Opposition has flared against the plans of both the Maribyrnong and Hobsons Bay City Councils in Melbourne’s west to outsource their home and community care services to private companies. Fears were aroused among the workforce last year when the councils began secret discussions about handing over service delivery through a tender. Workers and community members were excluded from the relevant council meetings.
The services in question involve highly skilled and well-trained workers, often with decades of experience, providing care and support in the homes of families, people with physical and psychiatric disabilities and the elderly.
Council home care workers belonging to the Australian Services Union (ASU) have united with residents to oppose the outsourcing, describing it as an attack on the workforce as well as on the vulnerable people who receive the services.

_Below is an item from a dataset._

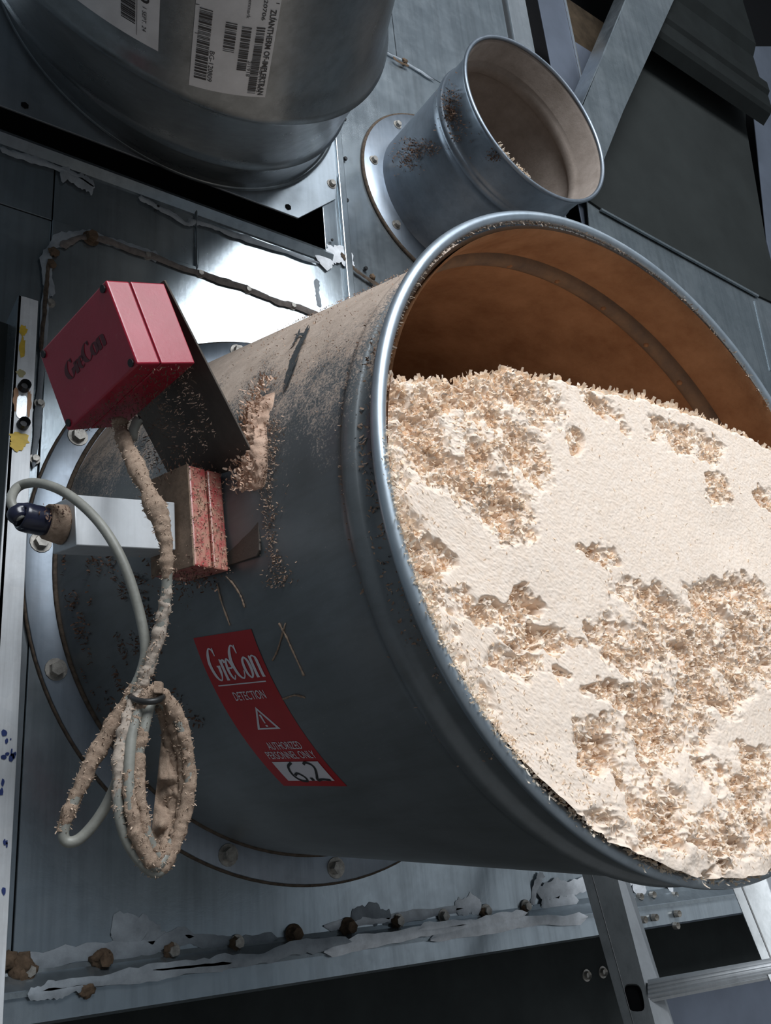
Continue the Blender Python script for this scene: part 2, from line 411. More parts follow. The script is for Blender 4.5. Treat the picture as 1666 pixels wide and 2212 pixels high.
S([(240, 2020), (310, 2010), (330, 2040)], .035, 14, SEAL_D)
S([(400, 2020), (470, 2035), (600, 2028)], .014, 15, SEAL_D)
S([(700, 2000), (850, 1985), (1000, 1962)], .014, 16)
S([(760, 1985), (800, 1972), (845, 1980)], .030, 17, SEAL_D)
S([(985, 1966), (1018, 1952), (1040, 1966)], .024, 18)
S([(1150, 1955), (1165, 1905), (1172, 1885)], .014, 19)
S([(1160, 1925), (1230, 1915), (1300, 1900), (1380, 1890)], .030, 20)
S([(1170, 1955), (1200, 1965), (1250, 1945)], .034, 21)
S([(1380, 1900), (1388, 1950), (1396, 2000)], .028, 22)
S([(1450, 1910), (1455, 1950), (1460, 1985)], .016, 23)
S([(1466, 1950), (1540, 1940), (1620, 1925)], .014, 24)
for i, pts in enumerate((((90, 2140), (300, 2105), (500, 2080)), ((330, 2095), (520, 2075), (640, 2050), (760, 2035)), ((700, 2055), (880, 2020), (1010, 1998)), ((905, 2008), (1030, 1990), (1140, 1972)), ((930, 2030), (1100, 2000), (1270, 1980)), ((60, 2150), (130, 2138), (180, 2130)))):
    S(pts, .016, 30 + i, SEAL_D if i < 2 or i == 5 else SEAL, .034)
S([(684, 602), (688, 630), (692, 664)], .012, 40, SEAL_D, .0012)

# bolts of the wall: hex head with a washer, facing out
def bolt_mesh(name, r, hgt, mat, washer=True, socket=False):
    bm = bmesh.new()
    bmesh.ops.create_cone(bm, cap_ends=True, segments=12 if socket else 6, radius1=r, radius2=r * .92, depth=hgt, matrix=Matrix.Translation((0, 0, hgt / 2 + .0015)))
    if socket:
        top = [f for f in bm.faces if f.normal.z > .9]
        ri = bmesh.ops.inset_region(bm, faces=top, thickness=r * .38)
        bmesh.ops.translate(bm, verts=list({v for f in top for v in f.verts}), vec=(0, 0, -hgt * .6))
    if washer:
        bmesh.ops.create_cone(bm, cap_ends=True, segments=14, radius1=r * 1.5, radius2=r * 1.45, depth=.0015, matrix=Matrix.Translation((0, 0, .00075)))
    bmesh.ops.rotate(bm, verts=bm.verts, cent=(0, 0, 0), matrix=Matrix.Rotation(PI / 2, 3, 'X'))   # +z -> -y (out of the wall)
    me = bpy.data.meshes.new(name); bm.to_mesh(me); bm.free(); me.materials.append(mat); return me
B_ZN = bolt_mesh('bolt', .0075, .007, BOLTM); B_SM = bolt_mesh('bolt', .0055, .005, BOLTM); B_DK = bolt_mesh('bolt', .0048, .005, BOLTD, False); B_BIG = bolt_mesh('bolt', .0105, .009, BOLTM)
B_RS = bolt_mesh('bolt', .0095, .012, RUST)
def put_bolt(me, p, parent, name='bolt', roll=0):
    o = bpy.data.objects.new(name, me); C.objects.link(o); o.parent = parent
    o.location = W(p) - parent_world_loc(parent); o.rotation_euler = (0, roll, 0); return o
for i, (x, y) in enumerate([(318, 553), (432, 592), (535, 627), (632, 662), (108, 655), (85, 872), (75, 992)]):
    put_bolt(B_SM, wall_pt(x, y, .0045), wall, roll=i)
for i, (x, y) in enumerate([(742, 260), (744, 345), (747, 435), (751, 527), (788, 582)]):
    put_bolt(B_DK, wall_pt(x, y, .002), wall, roll=i)
for i, (x, y) in enumerate([(205, 362), (353, 415), (488, 469), (616, 516), (716, 520), (340, 448)]):
    put_bolt(bolt_mesh('rivet', .0028, .003, BOLTD, False), wall_pt(x, y, .003), wall, 'rivet')
for i, (x, y) in enumerate([(62, 2098), (222, 2074), (372, 2055), (512, 2037), (635, 2018), (752, 2003), (860, 1990), (958, 1979), (1050, 1968), (1136, 1958), (196, 515)]):
    put_bolt(B_ZN if i in (0, 2, 3, 6) else B_RS if i < 6 or i == 10 else B_ZN, wall_pt(x, y, .006), wall, roll=i * .7)
for i, (x, y) in enumerate([(1378, 1937), (1405, 1933), (1386, 1987), (1410, 1982), (1453, 1934), (1459, 1974), (1456, 2000)]):
    put_bolt(bolt_mesh('bolt', .0065, .009, BOLTM, False, True), wall_pt(x, y, .028 if y > 1950 else .006), wall, roll=i)
for x, y in ((1267, 2107), (1302, 2100)):
    put_bolt(bolt_mesh('bolt', .0075, .006, BOLTM, True, True), plane_pt(x, y, np.array([0, 0, NW - .12]), np.array([0, 0, 1.])), wall)
# clots of sawdust and rust round the bolt heads
def clot(name, p, r, mat, parent, seed, flat=.6):
    bm = bmesh.new(); bmesh.ops.create_icosphere(bm, subdivisions=3, radius=1)
    co = np.array([v.co[:] for v in bm.verts]); r *= .8; d = .45 + 1.3 * (fbm(co, 2.2, 3, seed) - .1)
    for v, k in zip(bm.verts, d): v.co = v.co * (r * k); v.co.y *= flat
    bmesh.ops.translate(bm, verts=bm.verts, vec=W(p))
    return from_bm(name, bm, mat, parent, True)
for i, (x, y, r) in enumerate([(45, 2088, .018), (55, 2108, .016), (215, 2072, .016), (188, 2138, .012), (222, 2085, .012), (368, 2055, .011), (508, 2038, .011), (630, 2018, .011), (747, 2004, .012), (855, 1992, .010), (1046, 1972, .009), (1133, 1964, .009), (196, 514, .010), (116, 545, .010), (112, 570, .010), (875, 132, .009), (805, 598, .009), (18, 2076, .014)]):
    clot('dirt_clot', wall_pt(x, y, .008 if y < 2120 else .03), r, RUST, wall, i)

# ------------------------------------------------------------------ ducts that stand out of the wall
class Pipe:                                   # axis point and radius as functions of the distance s from the wall
    def __init__(self, c0, c1, L, r0, r1): self.c0, self.c1, self.L, self.r0, self.r1 = np.array(c0), np.array(c1), L, r0, r1
    def cen(self, s): t = s / self.L; c = self.c0 * (1 - t) + self.c1 * t; return np.array([c[0], c[1], NW + s])
    def rad(self, s): t = s / self.L; return self.r0 * (1 - t) + self.r1 * t
    def pt(self, s, ph, dr=0.0):
        r = self.rad(s) + dr; return self.cen(s) + np.array([r * math.cos(ph), r * math.sin(ph), 0])
    def hit(self, px, py, lo=-.02):            # first point of the skin on a line of sight -> (s, phi)
        d = ray(px, py)
        for k in np.linspace(.3, 3.0, 9000):
            p = d * k; s = p[2] - NW
            if s < lo or s > self.L * 1.6: continue
            c = self.cen(s); q = p[:2] - c[:2]
            if np.hypot(*q) < self.rad(s): return s, math.atan2(q[1], q[0])
        return None
def revolve(name, pipe, prof, mat, parent, seg=128, smooth=True, wob=0.0, sharp=None):   # prof: list of (s, dr)
    ph = np.linspace(0, 2 * PI, seg, endpoint=False); V = []; rs = np.random.default_rng(5)
    for s, dr in prof:
        c = pipe.cen(s); r = pipe.rad(s) + dr
        w = wob * (np.sin(2 * ph + .6) + .5 * np.sin(3 * ph + 1.1 + 2 * s))
        V.append(np.c_[c[0] + (r + w) * np.cos(ph), np.full(seg, -c[2]), c[1] + EYE + (r + w) * np.sin(ph)])
    V = np.concatenate(V); F = []
    k = np.arange(seg); k2 = (k + 1) % seg
    for i in range(len(prof) - 1): F.append(np.c_[i * seg + k, i * seg + k2, (i + 1) * seg + k2, (i + 1) * seg + k])
    return mesh_np(name, V, np.concatenate(F), mat, parent, smooth)
def ring_torus(name, c, r, n0, tr, mat, parent, seg=160, ts=10, rough=0.0):
    V = []; F = []
    for i in range(seg):
        a = 2 * PI * i / seg
        for k in range(ts):
            b = 2 * PI * k / ts; rr = r + tr * math.cos(b)
            V.append(W((c[0] + rr * math.cos(a), c[1] + rr * math.sin(a), n0 + tr * 1.0 * math.sin(b))))
    for i in range(seg):
        for k in range(ts):
            F.append((i * ts + k, i * ts + (k + 1) % ts, ((i + 1) % seg) * ts + (k + 1) % ts, ((i + 1) % seg) * ts + k))
    return mesh_np(name, np.array(V), np.array(F), mat, parent, True)
def flange(name, c, ri, ro, off, th, mat, parent, seg=96):
    V = []; F = []
    for (r, o) in ((ri, off - th), (ro, off - th), (ro, off - .001), (ro - .001, off), (ri, off)):
        for i in range(seg):
            a = 2 * PI * i / seg; V.append(W((c[0] + r * math.cos(a), c[1] + r * math.sin(a), NW + o)))
    for j in range(4):
        for i in range(seg): F.append((j * seg + i, j * seg + (i + 1) % seg, (j + 1) * seg + (i + 1) % seg, (j + 1) * seg + i))
    return mesh_np(name, np.array(V), np.array(F), mat, parent, False)
def bead(prof_s, s0, h, w):                    # rounded rib of height h and half width w
    return [(s0 + w * math.cos(a), h * math.sin(a)) for a in np.linspace(PI, 0, 7)]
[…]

Rene (not her real name) is a unionised aged care worker. She described to Red Flag what was under threat as a result of the changes: “The pay for one. The hours of guaranteed work, the limits on where you can be shipped to across the city; you don't have the same OHS, the flexibility of hours – the gamut, it’s everything. It’s the uncertainty. They say the words ‘You’re such an asset, you’re so important, you’re so valuable’, but they don’t mean it. It feels like they’re saying ‘Here’s the dole’”.
The negative effects of privatisation on service users have been proven time and again – profits come at the expense of quality care and accessibility. In September 2018 the ABC’s Four Corners program uncovered a list of shocking practices in residential aged care services, all flowing from the logic of the services for profit model. As Rene explains, “When you put it in the private sector, it’s about profit. When you’re in the private sector, it’s no longer about the needs of the person”.
A campaign led by the ASU has spent months collecting hundreds of signatures on petitions, talking with the community about the threatened changes and finally organising a series of rowdy protests at the council meetings in which councillors would discuss and vote on the outsourcing. Protesters chanted, “Don’t you dare abandon aged care” and held signs reading “Subcontracting kills job security” and “Don’t cut aged care – keep it council”.
All indications are that council managements are worried about this resistance. In addition to the secretive process that facilitated the outsourcing, the day before the 19 February meeting in which Hobsons Bay councillors were to discuss the process behind closed doors, management sent a letter encouraging staff planning to attend the meeting to consider their “conditions of employment”. Workers who attended despite the threats observed councillors anxiously peering through blinds while the workers held a meeting on the nearby grass with their supporters.
The councils say they will find a service provider that will offer the same conditions of employment. But the aged care sector is rife with companies that pay abusive wages, offer appalling conditions and refuse to employ appropriate numbers of staff, all practices exposed by Four Corners.
The councils also say they can’t afford to provide home care services. But Lisa Damanin, secretary of the ASU, explained that the 19 February Hobsons Bay council meeting was informed that its operational surplus for this financial year had increased by $6 million to more than $23 million. Meanwhile, Maribyrnong council imposed one of the largest rate increases in the state this year.
The lies to support outsourcing and privatisation – spoken by Liberal, Labor and Greens councillors on both councils – don’t connect with ordinary people. And the truth – that it’s a rort to hand off responsibility for delivering services to wealthy and powerful corporate friends who can squeeze profits out of workers and service recipients with less accountability – can’t be spoken.
Following delays and obfuscation, both councils this week have confirmed to staff that they will continue with the outsourcing process. Rene sees the issue for what it is:
“I don’t know how those councillors sleep at night. They didn’t hear two sides, they didn’t hear the story from the workers. But I don’t think we’re lying down as easily as they expect us to. People are angry.”
With privatisation so widespread, any and all resistance to it needs to be supported and built on. The campaigns by Maribyrnong and Hobsons Bay council workers and communities took guts, brains and organisation. Their resistance, which shows the potential that exists to link up workers and service users, should serve as encouragement to the next victims of privatisation.